**Scripts that build scenes**
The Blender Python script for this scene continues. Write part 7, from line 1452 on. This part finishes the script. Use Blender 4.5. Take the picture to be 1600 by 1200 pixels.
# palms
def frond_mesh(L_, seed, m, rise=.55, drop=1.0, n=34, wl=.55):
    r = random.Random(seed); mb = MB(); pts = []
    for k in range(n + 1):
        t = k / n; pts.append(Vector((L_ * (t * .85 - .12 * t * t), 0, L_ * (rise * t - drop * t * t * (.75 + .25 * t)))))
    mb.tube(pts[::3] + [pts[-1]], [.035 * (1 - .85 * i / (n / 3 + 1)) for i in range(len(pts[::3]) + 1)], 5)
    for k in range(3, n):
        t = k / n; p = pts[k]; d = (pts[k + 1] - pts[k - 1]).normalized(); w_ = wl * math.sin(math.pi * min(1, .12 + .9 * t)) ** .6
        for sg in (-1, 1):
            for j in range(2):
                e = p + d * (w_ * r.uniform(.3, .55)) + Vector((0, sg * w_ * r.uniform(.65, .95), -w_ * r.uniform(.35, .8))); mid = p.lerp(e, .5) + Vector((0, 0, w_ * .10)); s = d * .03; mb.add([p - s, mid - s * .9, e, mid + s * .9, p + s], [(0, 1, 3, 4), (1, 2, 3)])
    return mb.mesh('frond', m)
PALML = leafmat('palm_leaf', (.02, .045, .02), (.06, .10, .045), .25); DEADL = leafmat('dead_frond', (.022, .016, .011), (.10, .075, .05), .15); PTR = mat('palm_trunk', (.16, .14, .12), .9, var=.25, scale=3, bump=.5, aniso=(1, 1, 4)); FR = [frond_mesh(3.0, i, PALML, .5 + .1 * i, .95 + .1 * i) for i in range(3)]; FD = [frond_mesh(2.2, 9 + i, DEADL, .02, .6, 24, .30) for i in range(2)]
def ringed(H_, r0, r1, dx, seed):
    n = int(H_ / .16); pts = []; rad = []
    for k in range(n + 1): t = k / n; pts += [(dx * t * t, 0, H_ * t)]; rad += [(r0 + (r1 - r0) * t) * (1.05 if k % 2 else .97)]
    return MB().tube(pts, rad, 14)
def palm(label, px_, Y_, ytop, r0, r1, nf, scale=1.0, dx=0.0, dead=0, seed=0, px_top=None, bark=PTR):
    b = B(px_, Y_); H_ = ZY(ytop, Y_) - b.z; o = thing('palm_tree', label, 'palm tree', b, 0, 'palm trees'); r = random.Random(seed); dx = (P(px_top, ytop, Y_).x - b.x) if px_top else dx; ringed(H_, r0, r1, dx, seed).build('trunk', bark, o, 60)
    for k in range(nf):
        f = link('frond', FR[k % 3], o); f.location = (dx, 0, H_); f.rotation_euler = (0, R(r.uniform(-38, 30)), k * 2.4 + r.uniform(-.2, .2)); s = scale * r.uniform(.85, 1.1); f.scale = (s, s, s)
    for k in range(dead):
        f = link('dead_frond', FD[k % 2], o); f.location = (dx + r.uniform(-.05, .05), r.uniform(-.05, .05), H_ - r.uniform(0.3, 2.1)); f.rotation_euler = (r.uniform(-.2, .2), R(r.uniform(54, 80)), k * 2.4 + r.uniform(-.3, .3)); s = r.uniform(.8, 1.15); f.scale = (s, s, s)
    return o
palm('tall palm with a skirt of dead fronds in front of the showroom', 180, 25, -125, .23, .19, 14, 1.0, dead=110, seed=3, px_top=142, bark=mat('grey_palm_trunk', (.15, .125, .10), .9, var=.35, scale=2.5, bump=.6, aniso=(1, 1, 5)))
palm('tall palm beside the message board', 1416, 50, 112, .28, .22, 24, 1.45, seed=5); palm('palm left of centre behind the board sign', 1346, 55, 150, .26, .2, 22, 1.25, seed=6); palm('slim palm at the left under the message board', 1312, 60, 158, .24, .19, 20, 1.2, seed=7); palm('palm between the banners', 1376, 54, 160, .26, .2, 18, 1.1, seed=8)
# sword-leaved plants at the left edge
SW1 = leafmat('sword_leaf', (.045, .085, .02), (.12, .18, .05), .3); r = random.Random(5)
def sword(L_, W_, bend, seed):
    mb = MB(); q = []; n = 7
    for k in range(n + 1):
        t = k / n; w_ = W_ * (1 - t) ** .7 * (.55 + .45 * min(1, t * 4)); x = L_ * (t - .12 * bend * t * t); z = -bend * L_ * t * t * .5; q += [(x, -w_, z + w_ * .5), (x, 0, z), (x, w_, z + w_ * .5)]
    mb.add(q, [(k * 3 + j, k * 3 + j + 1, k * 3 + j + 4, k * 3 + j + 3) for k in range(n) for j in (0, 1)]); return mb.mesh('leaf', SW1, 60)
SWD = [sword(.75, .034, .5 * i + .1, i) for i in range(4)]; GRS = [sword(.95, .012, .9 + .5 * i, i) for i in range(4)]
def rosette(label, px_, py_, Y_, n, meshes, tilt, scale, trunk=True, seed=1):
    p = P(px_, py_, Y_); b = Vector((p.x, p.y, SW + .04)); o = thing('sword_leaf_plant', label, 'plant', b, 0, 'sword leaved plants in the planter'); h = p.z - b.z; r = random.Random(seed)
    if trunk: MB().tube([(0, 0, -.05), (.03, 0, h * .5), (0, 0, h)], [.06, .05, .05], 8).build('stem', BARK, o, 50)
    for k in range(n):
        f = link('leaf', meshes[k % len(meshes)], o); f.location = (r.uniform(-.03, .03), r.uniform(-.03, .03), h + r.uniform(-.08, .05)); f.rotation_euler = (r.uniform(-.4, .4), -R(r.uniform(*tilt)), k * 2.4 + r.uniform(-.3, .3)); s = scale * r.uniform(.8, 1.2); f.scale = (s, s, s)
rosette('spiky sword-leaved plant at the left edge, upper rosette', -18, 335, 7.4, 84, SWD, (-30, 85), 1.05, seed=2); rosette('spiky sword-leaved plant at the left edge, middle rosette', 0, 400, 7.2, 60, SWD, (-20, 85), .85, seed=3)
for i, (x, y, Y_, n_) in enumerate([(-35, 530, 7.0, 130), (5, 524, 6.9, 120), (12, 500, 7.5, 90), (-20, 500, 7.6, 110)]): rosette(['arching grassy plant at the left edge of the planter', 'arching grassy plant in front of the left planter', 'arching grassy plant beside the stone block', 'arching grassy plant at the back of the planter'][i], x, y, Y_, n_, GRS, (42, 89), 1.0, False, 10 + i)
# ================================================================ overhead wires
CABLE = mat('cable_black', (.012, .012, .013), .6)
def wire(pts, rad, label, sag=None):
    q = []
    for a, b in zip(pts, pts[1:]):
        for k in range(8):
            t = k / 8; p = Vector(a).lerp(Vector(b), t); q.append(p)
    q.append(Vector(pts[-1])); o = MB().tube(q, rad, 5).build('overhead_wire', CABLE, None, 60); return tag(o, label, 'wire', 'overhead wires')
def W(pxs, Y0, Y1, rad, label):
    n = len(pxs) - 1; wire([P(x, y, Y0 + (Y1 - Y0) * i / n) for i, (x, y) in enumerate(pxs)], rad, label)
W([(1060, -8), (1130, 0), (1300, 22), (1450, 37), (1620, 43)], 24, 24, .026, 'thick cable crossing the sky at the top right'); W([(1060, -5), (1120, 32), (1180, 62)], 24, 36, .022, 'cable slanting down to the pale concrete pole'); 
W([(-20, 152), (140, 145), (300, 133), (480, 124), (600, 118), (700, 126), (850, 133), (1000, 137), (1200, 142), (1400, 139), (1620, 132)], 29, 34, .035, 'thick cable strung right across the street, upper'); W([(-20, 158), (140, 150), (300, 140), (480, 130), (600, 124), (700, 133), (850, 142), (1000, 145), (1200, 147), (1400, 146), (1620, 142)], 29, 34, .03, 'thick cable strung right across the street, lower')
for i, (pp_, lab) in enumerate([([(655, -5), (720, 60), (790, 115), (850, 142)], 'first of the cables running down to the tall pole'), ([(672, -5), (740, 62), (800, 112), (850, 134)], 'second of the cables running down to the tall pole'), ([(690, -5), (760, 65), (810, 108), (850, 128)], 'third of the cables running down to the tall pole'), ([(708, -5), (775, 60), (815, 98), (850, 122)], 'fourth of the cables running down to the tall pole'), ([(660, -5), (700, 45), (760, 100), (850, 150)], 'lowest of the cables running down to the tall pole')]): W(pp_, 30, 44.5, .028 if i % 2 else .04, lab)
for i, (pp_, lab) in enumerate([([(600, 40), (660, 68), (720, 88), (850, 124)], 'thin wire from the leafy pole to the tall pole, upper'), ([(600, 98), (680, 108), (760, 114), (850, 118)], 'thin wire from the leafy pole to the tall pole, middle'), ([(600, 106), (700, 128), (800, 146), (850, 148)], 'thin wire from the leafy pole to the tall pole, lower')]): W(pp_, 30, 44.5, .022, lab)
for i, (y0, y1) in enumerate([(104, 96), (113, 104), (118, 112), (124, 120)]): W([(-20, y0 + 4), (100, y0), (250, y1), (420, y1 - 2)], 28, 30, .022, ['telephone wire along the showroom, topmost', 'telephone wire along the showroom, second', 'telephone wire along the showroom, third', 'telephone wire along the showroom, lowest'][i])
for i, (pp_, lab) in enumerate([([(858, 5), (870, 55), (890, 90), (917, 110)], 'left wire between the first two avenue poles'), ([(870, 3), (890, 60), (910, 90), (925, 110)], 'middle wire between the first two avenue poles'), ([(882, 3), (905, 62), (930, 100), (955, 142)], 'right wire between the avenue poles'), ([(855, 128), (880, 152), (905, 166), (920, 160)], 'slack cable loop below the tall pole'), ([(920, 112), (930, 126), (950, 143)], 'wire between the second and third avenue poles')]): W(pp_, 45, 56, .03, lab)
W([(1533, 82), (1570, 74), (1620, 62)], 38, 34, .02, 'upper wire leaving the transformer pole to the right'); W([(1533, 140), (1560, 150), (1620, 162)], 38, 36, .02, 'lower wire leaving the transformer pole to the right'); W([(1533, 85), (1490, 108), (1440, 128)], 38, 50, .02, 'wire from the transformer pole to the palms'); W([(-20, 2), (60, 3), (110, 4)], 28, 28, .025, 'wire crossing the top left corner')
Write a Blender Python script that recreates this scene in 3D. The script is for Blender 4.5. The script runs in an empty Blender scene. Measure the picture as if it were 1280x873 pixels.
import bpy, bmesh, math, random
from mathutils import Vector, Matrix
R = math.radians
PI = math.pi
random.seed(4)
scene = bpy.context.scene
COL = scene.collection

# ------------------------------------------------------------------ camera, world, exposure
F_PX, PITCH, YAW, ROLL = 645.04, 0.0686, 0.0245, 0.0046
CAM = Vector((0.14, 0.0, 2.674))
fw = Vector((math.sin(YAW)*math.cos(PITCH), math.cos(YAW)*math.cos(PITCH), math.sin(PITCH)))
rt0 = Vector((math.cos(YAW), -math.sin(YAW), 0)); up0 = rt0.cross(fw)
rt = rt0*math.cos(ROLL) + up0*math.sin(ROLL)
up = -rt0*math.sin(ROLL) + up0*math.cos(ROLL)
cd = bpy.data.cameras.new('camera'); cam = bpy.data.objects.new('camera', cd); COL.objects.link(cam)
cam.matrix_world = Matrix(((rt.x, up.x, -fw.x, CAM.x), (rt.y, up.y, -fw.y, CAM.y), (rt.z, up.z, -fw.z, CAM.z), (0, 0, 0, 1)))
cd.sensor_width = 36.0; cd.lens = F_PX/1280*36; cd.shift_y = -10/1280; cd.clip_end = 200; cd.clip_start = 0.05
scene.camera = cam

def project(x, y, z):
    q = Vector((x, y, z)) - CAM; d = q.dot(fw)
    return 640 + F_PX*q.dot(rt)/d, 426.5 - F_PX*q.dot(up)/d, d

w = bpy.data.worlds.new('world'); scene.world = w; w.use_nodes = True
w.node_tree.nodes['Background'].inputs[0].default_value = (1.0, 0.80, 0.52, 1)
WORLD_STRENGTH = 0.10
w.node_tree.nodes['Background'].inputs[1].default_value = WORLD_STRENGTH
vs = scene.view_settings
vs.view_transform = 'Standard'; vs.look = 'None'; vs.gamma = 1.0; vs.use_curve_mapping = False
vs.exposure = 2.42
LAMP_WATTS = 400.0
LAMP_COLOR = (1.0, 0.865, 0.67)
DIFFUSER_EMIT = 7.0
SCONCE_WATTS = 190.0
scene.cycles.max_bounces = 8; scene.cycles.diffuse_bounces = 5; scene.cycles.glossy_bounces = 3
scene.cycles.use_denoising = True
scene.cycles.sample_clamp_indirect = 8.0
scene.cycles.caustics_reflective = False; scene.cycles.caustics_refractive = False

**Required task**
Gather every line from the listing above in which the word "Blender" appears.

**Reply**
The Blender Python script for this scene continues. Write part 7, from line 1452 on. This part finishes the script. Use Blender 4.5. Take the picture to be 1600 by 1200 pixels.
Write a Blender Python script that recreates this scene in 3D. The script is for Blender 4.5. The script runs in an empty Blender scene. Measure the picture as if it were 1280x873 pixels.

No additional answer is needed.